At a contemplative prayer day a while ago, I sat at a table with two others and drew myself as a stick figure holding a knapsack on my back. The knapsack had become full to overflowing and I was weighed down, scarcely able to move. Silently, prayerfully, the three of us passed our drawings round the table. One of the others looked at mine for a long time then, with gentle strokes of crayon, drew a hot air balloon above me, holding me and my backpack up, helping me soar and fly. When he handed my picture back to me, it was clear that the weight of the load on my back was being upheld by something, or rather Someone, much greater and stronger than me. This new perspective changed everything.
So now, when I find myself in a place where my heart feels overwhelmed, I pray: ‘Lord, like a hot air balloon, give lift to all that weighs heavily on my mind, my shoulders, my heart this day. Please bring your answer to every person whom I lift up to you. May my overwhelm turn into your overflow of grace and blessing.’
Here, I tell myself, you’ve got a job to do, a pile to clear, a friend to call. You’ve been putting it off for too long.
Sorry, I respond, I can’t.
Can’t? Why not?
I’m sick, very sick in fact.
Are you? I didn’t know that. What’s wrong with you?
I’ve got a bad dose of the ‘CBBs’.
Oh no, I groan to myself, not again.
My counsellor friends would call it loss of empathy. Other people call it compassion fatigue. I don’t give it such a lofty title. I simply call it the CBBs—the can’t-be-bothereds.
They afflict me quite often, usually striking without warning. When I’m not looking they creep up on me, find a chink in my armour of busyness, crawl inside and find a snug corner in which to settle. It usually happens when I’m tired or hungry. Long week, lots of people, had enough.

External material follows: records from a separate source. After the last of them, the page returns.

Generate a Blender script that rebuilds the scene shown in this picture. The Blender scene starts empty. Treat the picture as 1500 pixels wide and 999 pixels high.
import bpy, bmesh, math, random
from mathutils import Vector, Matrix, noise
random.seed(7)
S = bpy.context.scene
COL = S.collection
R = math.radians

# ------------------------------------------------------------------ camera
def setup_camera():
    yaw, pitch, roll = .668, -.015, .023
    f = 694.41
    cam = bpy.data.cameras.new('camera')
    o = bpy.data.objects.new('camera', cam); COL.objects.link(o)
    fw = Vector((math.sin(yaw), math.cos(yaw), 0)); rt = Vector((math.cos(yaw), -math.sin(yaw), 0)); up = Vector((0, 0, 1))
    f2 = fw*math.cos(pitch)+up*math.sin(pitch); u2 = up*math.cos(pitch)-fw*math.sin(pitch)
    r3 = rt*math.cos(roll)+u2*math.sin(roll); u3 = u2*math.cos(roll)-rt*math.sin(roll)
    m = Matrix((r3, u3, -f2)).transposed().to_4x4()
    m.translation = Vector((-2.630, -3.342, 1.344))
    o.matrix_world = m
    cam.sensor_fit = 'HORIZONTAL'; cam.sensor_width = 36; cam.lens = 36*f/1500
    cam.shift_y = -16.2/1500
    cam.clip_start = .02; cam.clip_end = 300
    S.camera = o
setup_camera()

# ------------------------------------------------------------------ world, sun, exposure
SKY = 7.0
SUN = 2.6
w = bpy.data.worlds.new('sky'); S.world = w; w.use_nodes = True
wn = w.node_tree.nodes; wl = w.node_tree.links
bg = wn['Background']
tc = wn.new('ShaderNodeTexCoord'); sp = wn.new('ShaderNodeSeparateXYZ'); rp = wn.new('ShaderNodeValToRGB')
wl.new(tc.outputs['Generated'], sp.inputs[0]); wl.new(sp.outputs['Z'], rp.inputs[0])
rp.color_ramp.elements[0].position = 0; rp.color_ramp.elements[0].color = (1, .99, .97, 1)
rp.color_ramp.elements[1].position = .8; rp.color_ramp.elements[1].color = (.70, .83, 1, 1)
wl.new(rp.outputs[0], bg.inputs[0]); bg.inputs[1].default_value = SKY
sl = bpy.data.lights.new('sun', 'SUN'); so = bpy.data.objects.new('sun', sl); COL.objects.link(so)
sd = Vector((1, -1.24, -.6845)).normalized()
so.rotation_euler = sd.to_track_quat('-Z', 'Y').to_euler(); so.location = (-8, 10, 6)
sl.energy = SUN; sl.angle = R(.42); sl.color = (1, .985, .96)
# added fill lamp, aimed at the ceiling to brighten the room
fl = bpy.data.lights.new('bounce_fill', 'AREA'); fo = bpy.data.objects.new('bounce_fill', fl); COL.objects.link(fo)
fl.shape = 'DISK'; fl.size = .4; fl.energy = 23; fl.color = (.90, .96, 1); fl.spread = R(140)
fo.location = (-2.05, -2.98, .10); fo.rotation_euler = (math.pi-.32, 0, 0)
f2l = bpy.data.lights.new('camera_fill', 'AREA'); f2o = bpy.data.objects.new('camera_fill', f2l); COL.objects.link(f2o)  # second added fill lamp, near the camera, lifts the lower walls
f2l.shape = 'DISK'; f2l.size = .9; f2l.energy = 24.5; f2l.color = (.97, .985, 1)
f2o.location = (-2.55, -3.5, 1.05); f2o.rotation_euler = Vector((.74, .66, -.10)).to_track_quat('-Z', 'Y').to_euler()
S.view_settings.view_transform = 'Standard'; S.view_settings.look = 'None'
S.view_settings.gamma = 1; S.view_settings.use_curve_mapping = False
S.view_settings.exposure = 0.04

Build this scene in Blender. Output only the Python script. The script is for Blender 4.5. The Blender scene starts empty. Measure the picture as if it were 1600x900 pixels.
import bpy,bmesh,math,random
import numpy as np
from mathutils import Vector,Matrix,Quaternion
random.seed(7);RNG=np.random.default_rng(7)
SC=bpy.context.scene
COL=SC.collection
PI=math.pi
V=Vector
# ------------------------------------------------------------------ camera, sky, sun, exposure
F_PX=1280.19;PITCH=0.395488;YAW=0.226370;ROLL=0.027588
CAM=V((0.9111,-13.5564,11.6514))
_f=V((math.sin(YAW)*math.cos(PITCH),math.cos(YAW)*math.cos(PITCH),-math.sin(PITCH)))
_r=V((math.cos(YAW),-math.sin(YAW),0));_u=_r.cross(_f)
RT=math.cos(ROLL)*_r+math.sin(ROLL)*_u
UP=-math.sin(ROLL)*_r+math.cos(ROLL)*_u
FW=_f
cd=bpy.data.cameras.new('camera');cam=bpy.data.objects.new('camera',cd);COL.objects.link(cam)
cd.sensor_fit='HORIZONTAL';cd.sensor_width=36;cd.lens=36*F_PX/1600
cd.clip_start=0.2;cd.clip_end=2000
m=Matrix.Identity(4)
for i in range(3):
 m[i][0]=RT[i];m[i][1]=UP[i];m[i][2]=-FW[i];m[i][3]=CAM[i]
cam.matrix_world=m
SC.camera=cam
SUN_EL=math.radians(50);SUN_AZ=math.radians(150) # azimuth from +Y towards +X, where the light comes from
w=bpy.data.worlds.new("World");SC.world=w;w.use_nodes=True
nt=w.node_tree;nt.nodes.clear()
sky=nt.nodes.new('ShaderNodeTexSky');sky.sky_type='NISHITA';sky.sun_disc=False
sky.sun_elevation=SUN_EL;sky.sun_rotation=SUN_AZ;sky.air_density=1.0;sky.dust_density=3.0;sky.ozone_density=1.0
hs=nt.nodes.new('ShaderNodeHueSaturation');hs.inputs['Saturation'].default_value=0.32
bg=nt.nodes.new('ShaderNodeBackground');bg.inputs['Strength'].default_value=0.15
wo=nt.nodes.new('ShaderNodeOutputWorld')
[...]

I don’t take pride in this affliction, but it has been helpful to take them by the scruff of the neck, look them in the eye and speak straight.
Now, look here, I say. What do you and I need to do?
The CBBs shrug their shoulders. Dunno.
That’s not good enough, I reply. What do we need to do?
Usual thing, I guess, they respond. Take a nap, take a break, take a KitKat.
Okay, I concede, let’s do that. This afternoon we will, we really will.
Whatever, the CBBs respond with a shrug. As if they care.
The point is they don’t loosen their grip until I do what they demand, so I’ve learned to face the reality and give in. A long nap, a good book, some time out, usually settles them down.
The ancients had their own name for this affliction. Acedie—the sloth who struck at noon day. Acedie was considered one of the most dreadful of the deadly sins because it sneaks up on you, like an unwelcome guest who turns up right on dinner time, or the neighbour’s cat who invites himself onto your favourite chair. ‘Who let you in?’ you ask, but you get only a supercilious stare.
When they pounce, I know there are some steps I need to take: First step—don’t fight them. If they say, ‘Time to rest’, then that’s what I need to do. Give myself a day off, go for a bike ride, meet a friend for coffee, take a nap, go somewhere into the guilt-free zone and chill out for a while.
Second step—don’t humour them. Don’t let them pull me into the downward slope to depression or self-pity.
Third step—don’t be surprised when they appear. They are not sins, nor evidence of guilt or transgression or great moral failure. The CBBs are simply my inmost being begging for some space so that body, soul and spirit can all catch up together again.
And when even prayer feels like too much effort in the midst of a CBB assault, I have found my hands help me. Palms open, facing down. Letting go, letting go, letting go. Thank you God.
Then, palms turned upwards. Ready to receive, ready for filling, for inspiration, for grace. Thank you God.
You might know them by another name, but if something like the CBBs creep up and pounce on you now and again, try this simple way of prayer: Just open your hands, facing down, facing up. No words needed. Let God, who can always be bothered, do the rest.